政府におけるオープン・ソース・ソフトウエアの採用に対して,ソフトウエア・ベンダーの団体Initiative for Software Choice(ISC)が米国時間11月26日に,異論を唱えるコメントを発表した。

 ISCはCompTIA(コンピュータ技術産業協会)が中心となり発足した業界団体。米メディア(CNET News.comInfoWorld)によると,CompTIAには米Microsoftが深くかかわっているという。

 今回発表したコメントは,政府が出資する非営利組織MITREが11月6日にリリースしたオープン・ソース利用に関する調査報告書「Use of Free and Open Source Software in the U.S. Department of Defense」(Version 1.2.02)に対する反論である。
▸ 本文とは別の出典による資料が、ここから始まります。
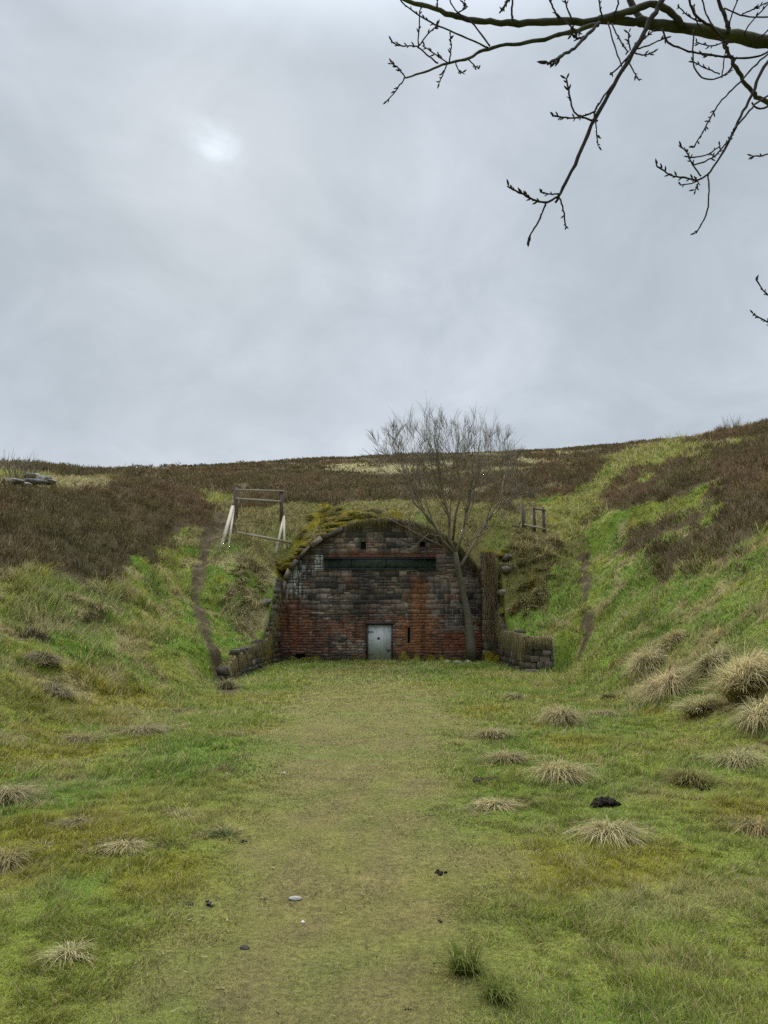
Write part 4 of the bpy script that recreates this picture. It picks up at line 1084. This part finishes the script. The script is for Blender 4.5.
# ------------------------------------------------------------------ the tree leaning over the viewpoint
OT = empty('budding_tree', (4.6, 2.6, float(Hf(4.6, 2.6)))); meta(OT, 'budding bare tree whose dark branches reach into the sky at the top right', 'tree')
D0 = 3.0
def P3(u, v, D=D0):
    return Vector(at(u, v, D * float(ray(u, v)[1])))      # D metres of depth along the view axis
def smooth(pts, k=4):
    out = []
    for i in range(len(pts) - 1):
        p0 = pts[max(i - 1, 0)]; p1 = pts[i]; p2 = pts[i + 1]; p3 = pts[min(i + 2, len(pts) - 1)]
        for j in range(k):
            t = j / k
            out.append(.5 * ((2 * p1) + (p2 - p0) * t + (2 * p0 - 5 * p1 + 4 * p2 - p3) * t * t + (3 * p1 - p0 - 3 * p2 + p3) * t ** 3))
    out.append(pts[-1]); return out
px = D0 / F
rb = random.Random(3)
def bud(mb, p, d, s):
    side = Vector((rb.gauss(0, 1), rb.gauss(0, 1), rb.gauss(0, 1))); side = (side - d * side.dot(d)).normalized()
    e = (d * .8 + side * .7).normalized(); a = p + side * s * .25
    mb.tube([a, a + e * s * .5, a + e * s, a + e * s * 1.5], [s * .16, s * .27, s * .22, s * .03], 5)
def twig(pixs, w0, w1, D=(D0, D0), buds=0, parent=None, name='twig', mat=None, bs=1.0):
    n_ = len(pixs); pts = []
    for i, (u, v) in enumerate(pixs):
        dd = D[0] + (D[1] - D[0]) * i / max(n_ - 1, 1); pts.append(P3(u, v, dd))
    pts = smooth(pts, 5); m_ = len(pts)
    rad = [(w0 + (w1 - w0) * i / (m_ - 1)) * .5 * px * rb.uniform(.9, 1.12) for i in range(m_)]
    pts = [p + Vector((rb.gauss(0, 1), rb.gauss(0, 1), rb.gauss(0, 1))) * min(rad[i] * .3, .0022) for i, p in enumerate(pts)]
    b = MB(); b.tube(pts, rad, 8 if w0 > 4 else 5)
    if buds:
        tot = sum((pts[i + 1] - pts[i]).length for i in range(m_ - 1)); step = 6.5 * px
        acc = 0
        for i in range(m_ - 1):
            if i / m_ < 1 - buds: continue
            seg = pts[i + 1] - pts[i]; k = max(1, int(seg.length / step + rb.random()))
            for j in range(k): bud(b, pts[i] + seg * (j + rb.random()) / k, seg.normalized(), rb.uniform(1.7, 3.0) * px * bs)
        bud(b, pts[-1], (pts[-1] - pts[-2]).normalized(), 3.2 * px * bs)
    o = b.build(name, mat or MAT_OT, OT, True)
    if parent is not None: o.parent = parent
    return o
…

当報告書は,ベンダー特有のソフトウエアの代わりにオープン・ソース・ソフトウエアを採用することを推奨しているという。

 ISCはこうした方針が,「顧客の選択範囲を制限するだけでなく,ソフトウエア業界全体に損害を与える」(ISC)とし,コメントの中で次のように述べている。
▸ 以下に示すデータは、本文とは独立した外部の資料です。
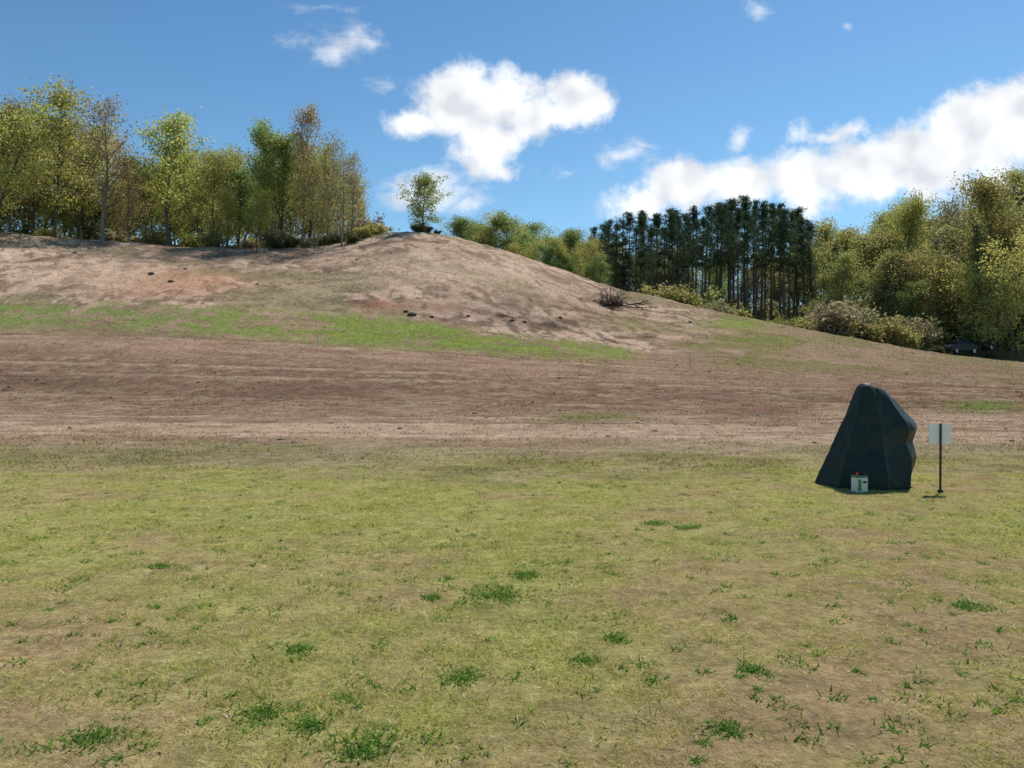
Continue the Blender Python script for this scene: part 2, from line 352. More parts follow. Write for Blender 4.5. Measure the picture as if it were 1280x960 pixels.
def decid(seed,Ht=12,W=2.8,h0=.3,nprim=26,per=10,size=.2,sigma=.28,stems=1,elev=(30,65),tm=.5,bare=0.,sub=5):
    R=np.random.default_rng(seed); G=Geo(); cen=[]
    trunks=[]
    for s in range(stems):
        d=Vector((R.normal(0,.04),R.normal(0,.04),1)) if stems==1 else Vector((math.cos(s*6.28/stems+R.random())*.24,math.sin(s*6.28/stems+R.random())*.24,1))
        hh=Ht*.97*(1 if s==0 else R.uniform(.7,.95))
        pts=wander(Vector((0,0,-.3)),d,hh,12,R,.06,.04); r0=Ht*.0125/(1 if stems==1 else 1.35)
        G.tube(pts,[r0*(1.35 if i==0 else 1)*(1-.93*i/12)+.01 for i in range(13)],7); trunks.append((pts,r0))
    for (pts,r0) in trunks:
        np_=nprim//stems
        for i in range(np_):
            t=h0+(1-h0)*((i+R.random())/np_)**.9; t=min(t,.99)
            tt=(t-h0)/(1-h0); prof=max(.2,(1-abs((tt-tm)/(1-tm if tt>tm else tm+.25))**2.0))**.6
            L=W*prof*R.uniform(.45,1.35); az=i*2.4+R.normal(0,.5); e=math.radians(R.uniform(*elev)+15*tt)
            d=Vector((math.cos(az)*math.cos(e),math.sin(az)*math.cos(e),math.sin(e)))
            b=wander(at(pts,t),d,L,5,R,.14,.05); rb=max(.018,r0*(1-.85*t)*.55)
            G.tube(b,[rb*(1-.15*k) for k in range(6)],4)
            for j in range(sub):
                u=.2+.8*(j+R.random())/sub; p=at(b,min(u,.999)); dd=(d+Vector(R.normal(0,.75,3))+Vector((0,0,.15)))
                l2=L*R.uniform(.25,.5)*(1.15-.5*u); tw=wander(p,dd,l2,3,R,.2,.05)
                G.tube(tw,[rb*.5,rb*.4,rb*.3,.01],3)
                if R.random()<bare: continue
                cen+= [tw[2][:],tw[3][:]] + ([tw[1][:]] if R.random()<.5 else [])
            if R.random()>=bare: cen.append(b[-1][:])
    return G.mesh('trunk'),leafmesh('crown',cen,per,sigma,size,R)
def pine(seed,Ht=15,W=1.9,h0=.5,nw=15,per=15):
    R=np.random.default_rng(seed); G=Geo(); cen=[]
    pts=wander(Vector((0,0,-.3)),Vector((R.normal(0,.012),R.normal(0,.012),1)),Ht,12,R,.008,.03); r0=.19
    G.tube(pts,[r0*(1-.8*i/12) for i in range(13)],7)
    for i in range(18):
        t=R.uniform(.2,h0); az=R.random()*6.28; b=wander(at(pts,t),Vector((math.cos(az),math.sin(az),.1)),R.uniform(.3,1.2),3,R,.15); G.tube(b,[.03,.025,.018,.01],3)
    for i in range(nw):
        t=h0+(1-h0)*(i/nw)**.95; tt=(i/nw)
        if R.random()<.08: continue
        for j in range(R.integers(3,6)):
            az=j*1.4+i*.9+R.normal(0,.4); L=W*(1-.8*tt**1.5)*(.55+.45*min(1,tt*4))*R.uniform(.4,1.3)
            b=wander(at(pts,min(t+R.normal(0,.01),.995)),Vector((math.cos(az),math.sin(az),.12+.6*tt)),L,4,R,.1,.06)
            G.tube(b,[.035,.028,.02,.014,.008],3)
            for u in (.4,.6,.8,1.0):
                if R.random()<.9: cen.append((at(b,min(u,.999))+Vector(R.normal(0,.10,3)))[:])
    cen.append(pts[-1][:])
    return G.mesh('trunk'),leafmesh('crown',cen,per,.2,.085,R,aspect=3.2,zsq=.6)
def spruce(seed,Ht=14,W=2.6,h0=.12):
    R=np.random.default_rng(seed); G=Geo(); cen=[]
    pts=wander(Vector((0,0,-.3)),Vector((0,0,1)),Ht,10,R,.01,.03); G.tube(pts,[.17*(1-.9*i/10) for i in range(11)],6)
    for i in range(30):
        t=h0+(1-h0)*i/30
        for j in range(5):
            az=j*1.257+i*.7+R.normal(0,.25); L=W*(1-(t-h0)/(1-h0))**.85*R.uniform(.55,1.15)+.15
            b=wander(at(pts,min(t,.995)),Vector((math.cos(az),math.sin(az),.0)),L,4,R,.06,.0); G.tube(b,[.025,.02,.016,.01,.006],3)
            for u in np.linspace(.3,1,max(2,int(L*2.0))): cen.append(at(b,min(u,.999))[:])
    return G.mesh('trunk'),leafmesh('crown',cen,12,.18,.09,R,aspect=2.8,zsq=.5)
def shrub(seed,Ht=2.,W=1.2,n=16,per=14,size=.11):
    R=np.random.default_rng(seed); G=Geo(); cen=[]
    for i in range(n):
        az=R.random()*6.28; sp=R.uniform(.1,W/Ht*1.2); b=wander(Vector((R.normal(0,.16),R.normal(0,.16),-.1)),Vector((math.cos(az)*sp,math.sin(az)*sp,1)),Ht*R.uniform(.45,1.05),6,R,.16,.0)
        G.tube(b,[.03,.026,.022,.018,.014,.01,.006],4)
        for j in range(7):
            u=R.uniform(.2,1); p=at(b,min(u,.999)); tw=wander(p,Vector(R.normal(0,1,3))+Vector((0,0,.3)),R.uniform(.2,.55),3,R,.2); G.tube(tw,[.012,.01,.008,.005],3); cen+=[tw[1][:],tw[3][:]]
    return G.mesh('branches'),leafmesh('foliage',cen,per,.19,size,R)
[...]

 「ソフトウエア開発が経済,社会そして技術の発展を推進してきたことに議論の余地はない。事実それは,消費者の需要によって実現した革新の最も大きな成功例だ。各種のソフトウエア開発,ビジネス,ライセンシング・モデルの実施を許可することは,ソフトウエア開発を促進する最良の方法であり,公共機関と民間企業を含む顧客がソフトウエアを購入する際の幅広い選択肢を保証する。

 ISCは,(調査報告の)各事例が米国防総省(DoD)の公然たるオープン・ソース・ソフトウエア推奨を示しているとは思わない。DoDはニーズに最も適したソフトウエアを選び,そのソフトウエアを利用する環境に特化した条件を揃えるべきである。また,DoDが行う個別ソフトウエアのセキュリティ検証は,オープン・ソース・ソフトウエアの方が安全性が高いという先入観にとらわれるべきではない。

 調査報告は『もし,DoDにおいてFOSS(無償のオープン・ソース・ソフトウエア)の使用が禁じられるとどうなるか?』といった仮定設問が使われ,『FOSSの禁止は直ちにマイナスの影響を広範囲に及ぼし,DoDで機密性とセキュリティに注力するサイバー攻撃対策グループの活動に支障を与える』と結論づけている。これは間違った設問だ。我々は誰一人として,FOSSの禁止を望んでいない。オープン・ソース・ソフトウエア,混合ソフトウエア,ベンダー特有のソフトウエアはそれぞれ利点がある。役人によって,有望なソフトウエアが競争や評価の対象から取り除かれれば,誰も恩恵を受けることはできない。

 また,GNU General Public License(GPL)などのライセンスは業界の多くの企業が懸念を抱いている問題だ。非GPLコードとGPLコードを組み合わせた場合,それによって生み出されたソフトウエアはGPLに従って扱われることになっている。企業は膨大なリソースを費やして,知的財産と関連ソフトウエアの保護に努めている。GPLソフトウエアと統合された場合,非GPLの知的財産に関する権利と利益はすべて失われる。この点で企業が非常にリスクを嫌い,GPLコードなどと関連するかもしれないソフトウエア開発において,より防衛的な姿勢をとることは無理もないことだ。有償ソフトウエアの開発者は概して,自身の投資を無駄にするような危険をおかしたくはない」

 最後にISCは,「DoD/DISA(米国防総省国防情報システム局)は,DoDにおけるオープン・ソース・ソフトウエアの使用を推進するという不要かつ有害になりうるITポリシーを採択すべきではない」と,コメントをまとめている。